Fluid properties: A liquid has mass 3000 kg and volume 4 m^3. The numerical value 0.75 corresponds to which property?

Difficulty: Easy

Correct Answer: Specific gravity

Explanation:


Introduction / Context:

Identifying fluid properties from basic mass–volume data is fundamental in hydraulics and process engineering. Density, specific weight, and specific gravity are related but distinct. This question tests your ability to compute and interpret these values.


Given Data / Assumptions:

  • Mass m = 3000 kg.
  • Volume V = 4 m^3.
  • Reference for specific gravity: water at about 4°C with density 1000 kg/m^3.


Concept / Approach:

Compute density rho = m / V. Then determine specific gravity SG = rho / rho_w. Specific weight gamma = rho * g; its numerical value would be in N/m^3, not a pure number.


Step-by-Step Solution:

Compute density: rho = 3000 / 4 = 750 kg/m^3.Compute SG: SG = rho / 1000 = 750 / 1000 = 0.75 (dimensionless).Specific weight would be gamma = 750 * 9.81 ≈ 7357.5 N/m^3 (not 0.75).

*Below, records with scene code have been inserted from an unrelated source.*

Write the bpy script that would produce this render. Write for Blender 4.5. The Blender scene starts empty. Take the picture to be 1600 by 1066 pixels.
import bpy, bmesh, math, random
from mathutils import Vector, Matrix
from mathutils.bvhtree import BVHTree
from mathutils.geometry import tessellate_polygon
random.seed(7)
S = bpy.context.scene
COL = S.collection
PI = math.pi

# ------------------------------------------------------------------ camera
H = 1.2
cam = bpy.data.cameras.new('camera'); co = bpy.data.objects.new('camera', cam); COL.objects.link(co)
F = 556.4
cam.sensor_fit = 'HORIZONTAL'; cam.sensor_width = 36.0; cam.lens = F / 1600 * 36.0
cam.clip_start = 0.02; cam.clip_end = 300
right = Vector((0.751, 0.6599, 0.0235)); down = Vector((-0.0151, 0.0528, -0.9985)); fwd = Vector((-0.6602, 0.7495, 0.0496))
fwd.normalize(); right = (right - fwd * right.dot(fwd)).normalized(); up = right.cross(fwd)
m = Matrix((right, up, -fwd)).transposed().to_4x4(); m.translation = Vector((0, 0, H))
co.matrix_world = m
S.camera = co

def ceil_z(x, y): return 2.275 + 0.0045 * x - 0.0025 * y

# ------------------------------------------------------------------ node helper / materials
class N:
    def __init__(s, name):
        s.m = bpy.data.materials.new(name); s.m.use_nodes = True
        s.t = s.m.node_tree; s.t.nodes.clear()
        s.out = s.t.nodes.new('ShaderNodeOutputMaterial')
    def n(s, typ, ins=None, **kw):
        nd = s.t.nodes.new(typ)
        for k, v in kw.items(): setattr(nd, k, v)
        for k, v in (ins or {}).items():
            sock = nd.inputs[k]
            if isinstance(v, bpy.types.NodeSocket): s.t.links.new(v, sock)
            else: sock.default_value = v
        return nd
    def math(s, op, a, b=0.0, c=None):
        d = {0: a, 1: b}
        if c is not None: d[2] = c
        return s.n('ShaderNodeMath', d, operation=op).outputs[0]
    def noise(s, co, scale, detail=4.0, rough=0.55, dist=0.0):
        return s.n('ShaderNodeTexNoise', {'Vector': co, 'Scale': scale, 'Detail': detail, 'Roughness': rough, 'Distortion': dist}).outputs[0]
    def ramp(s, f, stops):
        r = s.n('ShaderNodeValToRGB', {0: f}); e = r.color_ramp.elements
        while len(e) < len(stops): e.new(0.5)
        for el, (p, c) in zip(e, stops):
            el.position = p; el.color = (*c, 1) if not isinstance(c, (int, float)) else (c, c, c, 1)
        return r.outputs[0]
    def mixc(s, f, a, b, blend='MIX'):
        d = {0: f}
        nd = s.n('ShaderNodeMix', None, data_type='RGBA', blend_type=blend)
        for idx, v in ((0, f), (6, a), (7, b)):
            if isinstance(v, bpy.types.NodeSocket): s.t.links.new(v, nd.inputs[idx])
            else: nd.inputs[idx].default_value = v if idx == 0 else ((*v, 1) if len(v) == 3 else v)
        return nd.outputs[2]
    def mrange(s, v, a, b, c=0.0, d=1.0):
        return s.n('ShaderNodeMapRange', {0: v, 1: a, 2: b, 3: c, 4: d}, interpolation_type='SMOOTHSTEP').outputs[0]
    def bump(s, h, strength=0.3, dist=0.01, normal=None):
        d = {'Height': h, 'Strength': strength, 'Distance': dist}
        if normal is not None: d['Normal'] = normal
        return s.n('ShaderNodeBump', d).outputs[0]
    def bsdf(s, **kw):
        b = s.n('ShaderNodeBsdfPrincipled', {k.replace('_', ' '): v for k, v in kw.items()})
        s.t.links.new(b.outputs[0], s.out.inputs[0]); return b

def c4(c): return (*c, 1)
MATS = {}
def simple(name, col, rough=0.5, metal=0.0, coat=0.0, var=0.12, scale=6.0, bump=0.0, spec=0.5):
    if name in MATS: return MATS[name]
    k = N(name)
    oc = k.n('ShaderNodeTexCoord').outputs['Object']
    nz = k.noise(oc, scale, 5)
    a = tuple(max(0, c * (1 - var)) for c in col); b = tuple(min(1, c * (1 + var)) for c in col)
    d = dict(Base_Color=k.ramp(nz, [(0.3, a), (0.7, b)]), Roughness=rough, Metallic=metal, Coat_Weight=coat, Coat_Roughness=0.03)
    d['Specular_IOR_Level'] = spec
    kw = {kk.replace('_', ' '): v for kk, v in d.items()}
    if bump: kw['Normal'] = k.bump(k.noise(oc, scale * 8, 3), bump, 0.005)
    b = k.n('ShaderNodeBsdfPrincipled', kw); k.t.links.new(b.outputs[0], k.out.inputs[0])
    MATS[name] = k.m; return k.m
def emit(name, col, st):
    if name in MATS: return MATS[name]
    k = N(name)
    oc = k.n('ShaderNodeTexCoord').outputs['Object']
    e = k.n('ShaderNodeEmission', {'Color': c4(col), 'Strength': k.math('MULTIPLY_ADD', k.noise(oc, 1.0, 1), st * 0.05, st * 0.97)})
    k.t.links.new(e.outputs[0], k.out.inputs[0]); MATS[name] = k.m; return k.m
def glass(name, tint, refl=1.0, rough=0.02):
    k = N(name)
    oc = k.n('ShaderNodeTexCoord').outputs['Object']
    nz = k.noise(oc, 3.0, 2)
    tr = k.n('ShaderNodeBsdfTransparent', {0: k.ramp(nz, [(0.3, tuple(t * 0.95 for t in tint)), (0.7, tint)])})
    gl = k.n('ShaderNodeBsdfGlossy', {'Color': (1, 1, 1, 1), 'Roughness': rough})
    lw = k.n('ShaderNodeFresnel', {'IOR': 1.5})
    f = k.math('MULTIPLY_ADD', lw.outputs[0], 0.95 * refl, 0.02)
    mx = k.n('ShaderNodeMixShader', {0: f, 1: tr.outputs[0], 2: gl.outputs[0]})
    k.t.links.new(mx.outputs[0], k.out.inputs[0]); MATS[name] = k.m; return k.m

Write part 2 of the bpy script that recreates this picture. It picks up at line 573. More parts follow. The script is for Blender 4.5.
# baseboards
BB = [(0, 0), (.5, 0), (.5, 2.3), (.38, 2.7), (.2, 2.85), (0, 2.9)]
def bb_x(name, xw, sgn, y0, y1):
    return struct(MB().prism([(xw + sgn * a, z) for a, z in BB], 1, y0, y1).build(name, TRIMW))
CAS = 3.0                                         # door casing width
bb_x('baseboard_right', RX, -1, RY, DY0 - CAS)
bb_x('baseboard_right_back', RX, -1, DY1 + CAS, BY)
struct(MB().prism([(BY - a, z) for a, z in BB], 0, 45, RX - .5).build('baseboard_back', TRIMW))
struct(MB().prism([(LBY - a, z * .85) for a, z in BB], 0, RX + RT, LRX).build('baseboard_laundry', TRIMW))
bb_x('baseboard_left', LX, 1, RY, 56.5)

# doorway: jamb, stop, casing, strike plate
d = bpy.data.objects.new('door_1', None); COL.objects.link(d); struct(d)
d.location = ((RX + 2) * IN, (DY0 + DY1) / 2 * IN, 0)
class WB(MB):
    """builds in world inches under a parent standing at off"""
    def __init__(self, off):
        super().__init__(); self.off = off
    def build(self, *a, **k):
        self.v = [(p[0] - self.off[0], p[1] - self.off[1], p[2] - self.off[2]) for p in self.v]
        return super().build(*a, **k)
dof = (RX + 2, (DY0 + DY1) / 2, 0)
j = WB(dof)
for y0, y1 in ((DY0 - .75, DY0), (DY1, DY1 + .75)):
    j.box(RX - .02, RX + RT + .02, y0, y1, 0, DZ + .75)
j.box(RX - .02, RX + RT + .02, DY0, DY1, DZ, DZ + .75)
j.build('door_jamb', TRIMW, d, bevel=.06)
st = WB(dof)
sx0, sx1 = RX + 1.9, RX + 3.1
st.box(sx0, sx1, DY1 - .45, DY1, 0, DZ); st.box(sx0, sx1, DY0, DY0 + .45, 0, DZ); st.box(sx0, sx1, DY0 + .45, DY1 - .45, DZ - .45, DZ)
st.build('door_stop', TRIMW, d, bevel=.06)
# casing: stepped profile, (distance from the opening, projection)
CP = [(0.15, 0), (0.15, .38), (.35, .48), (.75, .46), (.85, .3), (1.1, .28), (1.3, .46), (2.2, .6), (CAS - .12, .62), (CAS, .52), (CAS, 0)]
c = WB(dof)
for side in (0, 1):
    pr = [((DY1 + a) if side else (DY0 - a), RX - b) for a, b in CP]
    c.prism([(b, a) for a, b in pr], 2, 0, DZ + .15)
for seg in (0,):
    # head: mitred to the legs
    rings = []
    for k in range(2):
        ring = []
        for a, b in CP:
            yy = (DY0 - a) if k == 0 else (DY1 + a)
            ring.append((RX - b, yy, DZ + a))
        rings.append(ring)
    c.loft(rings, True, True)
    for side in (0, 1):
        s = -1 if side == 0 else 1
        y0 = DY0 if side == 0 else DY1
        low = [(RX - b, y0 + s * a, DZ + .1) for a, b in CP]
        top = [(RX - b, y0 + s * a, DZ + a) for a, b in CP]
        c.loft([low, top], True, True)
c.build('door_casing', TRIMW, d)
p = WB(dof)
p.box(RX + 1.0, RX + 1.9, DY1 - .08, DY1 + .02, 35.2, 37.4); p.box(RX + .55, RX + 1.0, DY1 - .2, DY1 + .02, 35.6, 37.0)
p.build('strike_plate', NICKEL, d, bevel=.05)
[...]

Verification / Alternative check:

Unit check: specific gravity is dimensionless; the calculated 0.75 fits. Density has units kg/m^3; the number 0.75 without units cannot represent density or specific weight.


Why Other Options Are Wrong:

  • Specific weight needs N/m^3 units and a value near 7.36 × 10^3.
  • Specific mass (density) equals 750 kg/m^3 (not 0.75).
  • “None of these” is false because 0.75 correctly matches specific gravity.


Common Pitfalls:

  • Confusing density (kg/m^3) with specific gravity (ratio to water).
  • Forgetting that specific gravity is unitless.